--- Start ---
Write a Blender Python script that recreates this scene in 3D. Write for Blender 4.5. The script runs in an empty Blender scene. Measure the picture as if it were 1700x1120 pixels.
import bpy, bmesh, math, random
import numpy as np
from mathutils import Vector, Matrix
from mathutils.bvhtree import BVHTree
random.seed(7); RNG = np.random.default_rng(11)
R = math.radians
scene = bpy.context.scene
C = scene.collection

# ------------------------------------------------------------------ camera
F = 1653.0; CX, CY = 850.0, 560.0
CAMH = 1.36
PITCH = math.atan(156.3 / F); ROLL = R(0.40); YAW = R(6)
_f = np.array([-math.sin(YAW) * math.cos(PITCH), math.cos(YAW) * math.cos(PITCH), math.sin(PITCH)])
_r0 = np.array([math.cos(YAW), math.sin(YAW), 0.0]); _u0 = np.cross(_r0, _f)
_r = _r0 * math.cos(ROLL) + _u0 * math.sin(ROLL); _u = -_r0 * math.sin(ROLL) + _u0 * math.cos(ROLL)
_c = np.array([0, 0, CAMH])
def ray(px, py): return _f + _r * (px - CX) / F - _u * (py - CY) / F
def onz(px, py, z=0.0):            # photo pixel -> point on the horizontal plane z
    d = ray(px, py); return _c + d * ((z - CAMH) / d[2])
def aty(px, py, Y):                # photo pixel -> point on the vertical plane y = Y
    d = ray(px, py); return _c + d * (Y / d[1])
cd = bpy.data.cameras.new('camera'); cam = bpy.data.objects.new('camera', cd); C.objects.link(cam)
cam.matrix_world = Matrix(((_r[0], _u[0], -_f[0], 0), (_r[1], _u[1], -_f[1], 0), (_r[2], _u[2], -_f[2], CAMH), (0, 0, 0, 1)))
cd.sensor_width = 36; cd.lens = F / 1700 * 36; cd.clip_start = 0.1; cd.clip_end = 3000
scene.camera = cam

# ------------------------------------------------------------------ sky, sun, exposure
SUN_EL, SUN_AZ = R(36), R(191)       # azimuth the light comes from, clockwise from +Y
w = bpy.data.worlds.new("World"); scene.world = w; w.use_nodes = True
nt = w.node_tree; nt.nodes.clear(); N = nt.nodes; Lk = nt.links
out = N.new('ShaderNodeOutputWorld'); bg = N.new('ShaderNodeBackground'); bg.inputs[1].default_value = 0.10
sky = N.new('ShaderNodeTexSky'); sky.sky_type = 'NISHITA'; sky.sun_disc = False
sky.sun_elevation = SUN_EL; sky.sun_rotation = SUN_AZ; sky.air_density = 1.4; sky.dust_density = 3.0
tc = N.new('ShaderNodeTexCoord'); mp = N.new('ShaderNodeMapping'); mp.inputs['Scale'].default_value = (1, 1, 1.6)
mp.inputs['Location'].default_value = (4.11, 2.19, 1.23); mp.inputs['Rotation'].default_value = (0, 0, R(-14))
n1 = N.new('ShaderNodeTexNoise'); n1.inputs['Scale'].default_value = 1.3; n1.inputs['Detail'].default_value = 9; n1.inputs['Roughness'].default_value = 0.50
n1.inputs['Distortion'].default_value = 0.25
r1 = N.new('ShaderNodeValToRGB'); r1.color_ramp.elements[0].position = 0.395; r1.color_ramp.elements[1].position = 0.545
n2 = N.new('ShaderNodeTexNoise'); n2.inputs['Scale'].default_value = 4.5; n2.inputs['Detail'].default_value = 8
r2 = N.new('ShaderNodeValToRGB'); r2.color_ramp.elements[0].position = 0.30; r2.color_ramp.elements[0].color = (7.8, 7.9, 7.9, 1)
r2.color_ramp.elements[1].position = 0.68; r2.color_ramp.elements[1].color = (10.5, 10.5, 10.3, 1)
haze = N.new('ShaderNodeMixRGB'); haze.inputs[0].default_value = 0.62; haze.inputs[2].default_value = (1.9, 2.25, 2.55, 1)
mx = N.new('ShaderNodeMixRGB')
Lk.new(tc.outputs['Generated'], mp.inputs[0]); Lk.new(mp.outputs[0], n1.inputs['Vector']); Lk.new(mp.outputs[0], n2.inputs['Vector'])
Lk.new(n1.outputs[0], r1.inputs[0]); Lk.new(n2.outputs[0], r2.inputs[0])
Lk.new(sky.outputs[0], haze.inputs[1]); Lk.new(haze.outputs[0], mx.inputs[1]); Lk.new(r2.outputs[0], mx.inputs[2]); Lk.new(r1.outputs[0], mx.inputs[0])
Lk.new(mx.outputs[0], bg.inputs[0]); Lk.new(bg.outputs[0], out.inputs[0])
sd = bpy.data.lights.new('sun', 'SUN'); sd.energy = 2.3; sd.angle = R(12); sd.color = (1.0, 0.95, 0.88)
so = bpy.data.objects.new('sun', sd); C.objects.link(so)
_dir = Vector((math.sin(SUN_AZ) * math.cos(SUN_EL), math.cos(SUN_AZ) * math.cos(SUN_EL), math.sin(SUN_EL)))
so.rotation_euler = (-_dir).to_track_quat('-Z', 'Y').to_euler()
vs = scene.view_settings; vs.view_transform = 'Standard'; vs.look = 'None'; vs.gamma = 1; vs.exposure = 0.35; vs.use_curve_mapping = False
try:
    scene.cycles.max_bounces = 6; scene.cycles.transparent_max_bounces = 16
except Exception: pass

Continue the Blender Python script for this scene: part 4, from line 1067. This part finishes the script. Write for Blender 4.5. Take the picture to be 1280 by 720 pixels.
--- End ---
Exercise requirements :: Output the entries verbatim.

Answer to this exercise ::
Write a Blender Python script that recreates this scene in 3D. Write for Blender 4.5. The script runs in an empty Blender scene. Measure the picture as if it were 1700x1120 pixels.
import bpy, bmesh, math, random
import numpy as np
from mathutils import Vector, Matrix
from mathutils.bvhtree import BVHTree
random.seed(7); RNG = np.random.default_rng(11)
R = math.radians
scene = bpy.context.scene
C = scene.collection

# ------------------------------------------------------------------ camera
F = 1653.0; CX, CY = 850.0, 560.0
CAMH = 1.36
PITCH = math.atan(156.3 / F); ROLL = R(0.40); YAW = R(6)
_f = np.array([-math.sin(YAW) * math.cos(PITCH), math.cos(YAW) * math.cos(PITCH), math.sin(PITCH)])
_r0 = np.array([math.cos(YAW), math.sin(YAW), 0.0]); _u0 = np.cross(_r0, _f)
_r = _r0 * math.cos(ROLL) + _u0 * math.sin(ROLL); _u = -_r0 * math.sin(ROLL) + _u0 * math.cos(ROLL)
_c = np.array([0, 0, CAMH])
def ray(px, py): return _f + _r * (px - CX) / F - _u * (py - CY) / F
def onz(px, py, z=0.0):            # photo pixel -> point on the horizontal plane z
    d = ray(px, py); return _c + d * ((z - CAMH) / d[2])
def aty(px, py, Y):                # photo pixel -> point on the vertical plane y = Y
    d = ray(px, py); return _c + d * (Y / d[1])
cd = bpy.data.cameras.new('camera'); cam = bpy.data.objects.new('camera', cd); C.objects.link(cam)
cam.matrix_world = Matrix(((_r[0], _u[0], -_f[0], 0), (_r[1], _u[1], -_f[1], 0), (_r[2], _u[2], -_f[2], CAMH), (0, 0, 0, 1)))
cd.sensor_width = 36; cd.lens = F / 1700 * 36; cd.clip_start = 0.1; cd.clip_end = 3000
scene.camera = cam

# ------------------------------------------------------------------ sky, sun, exposure
SUN_EL, SUN_AZ = R(36), R(191)       # azimuth the light comes from, clockwise from +Y
w = bpy.data.worlds.new("World"); scene.world = w; w.use_nodes = True
nt = w.node_tree; nt.nodes.clear(); N = nt.nodes; Lk = nt.links
out = N.new('ShaderNodeOutputWorld'); bg = N.new('ShaderNodeBackground'); bg.inputs[1].default_value = 0.10
sky = N.new('ShaderNodeTexSky'); sky.sky_type = 'NISHITA'; sky.sun_disc = False
sky.sun_elevation = SUN_EL; sky.sun_rotation = SUN_AZ; sky.air_density = 1.4; sky.dust_density = 3.0
tc = N.new('ShaderNodeTexCoord'); mp = N.new('ShaderNodeMapping'); mp.inputs['Scale'].default_value = (1, 1, 1.6)
mp.inputs['Location'].default_value = (4.11, 2.19, 1.23); mp.inputs['Rotation'].default_value = (0, 0, R(-14))
n1 = N.new('ShaderNodeTexNoise'); n1.inputs['Scale'].default_value = 1.3; n1.inputs['Detail'].default_value = 9; n1.inputs['Roughness'].default_value = 0.50
n1.inputs['Distortion'].default_value = 0.25
r1 = N.new('ShaderNodeValToRGB'); r1.color_ramp.elements[0].position = 0.395; r1.color_ramp.elements[1].position = 0.545
n2 = N.new('ShaderNodeTexNoise'); n2.inputs['Scale'].default_value = 4.5; n2.inputs['Detail'].default_value = 8
r2 = N.new('ShaderNodeValToRGB'); r2.color_ramp.elements[0].position = 0.30; r2.color_ramp.elements[0].color = (7.8, 7.9, 7.9, 1)
r2.color_ramp.elements[1].position = 0.68; r2.color_ramp.elements[1].color = (10.5, 10.5, 10.3, 1)
haze = N.new('ShaderNodeMixRGB'); haze.inputs[0].default_value = 0.62; haze.inputs[2].default_value = (1.9, 2.25, 2.55, 1)
mx = N.new('ShaderNodeMixRGB')
Lk.new(tc.outputs['Generated'], mp.inputs[0]); Lk.new(mp.outputs[0], n1.inputs['Vector']); Lk.new(mp.outputs[0], n2.inputs['Vector'])
Lk.new(n1.outputs[0], r1.inputs[0]); Lk.new(n2.outputs[0], r2.inputs[0])
Lk.new(sky.outputs[0], haze.inputs[1]); Lk.new(haze.outputs[0], mx.inputs[1]); Lk.new(r2.outputs[0], mx.inputs[2]); Lk.new(r1.outputs[0], mx.inputs[0])
Lk.new(mx.outputs[0], bg.inputs[0]); Lk.new(bg.outputs[0], out.inputs[0])
sd = bpy.data.lights.new('sun', 'SUN'); sd.energy = 2.3; sd.angle = R(12); sd.color = (1.0, 0.95, 0.88)
so = bpy.data.objects.new('sun', sd); C.objects.link(so)
_dir = Vector((math.sin(SUN_AZ) * math.cos(SUN_EL), math.cos(SUN_AZ) * math.cos(SUN_EL), math.sin(SUN_EL)))
so.rotation_euler = (-_dir).to_track_quat('-Z', 'Y').to_euler()
vs = scene.view_settings; vs.view_transform = 'Standard'; vs.look = 'None'; vs.gamma = 1; vs.exposure = 0.35; vs.use_curve_mapping = False
try:
    scene.cycles.max_bounces = 6; scene.cycles.transparent_max_bounces = 16
except Exception: pass

Continue the Blender Python script for this scene: part 4, from line 1067. This part finishes the script. Write for Blender 4.5. Take the picture to be 1280 by 720 pixels.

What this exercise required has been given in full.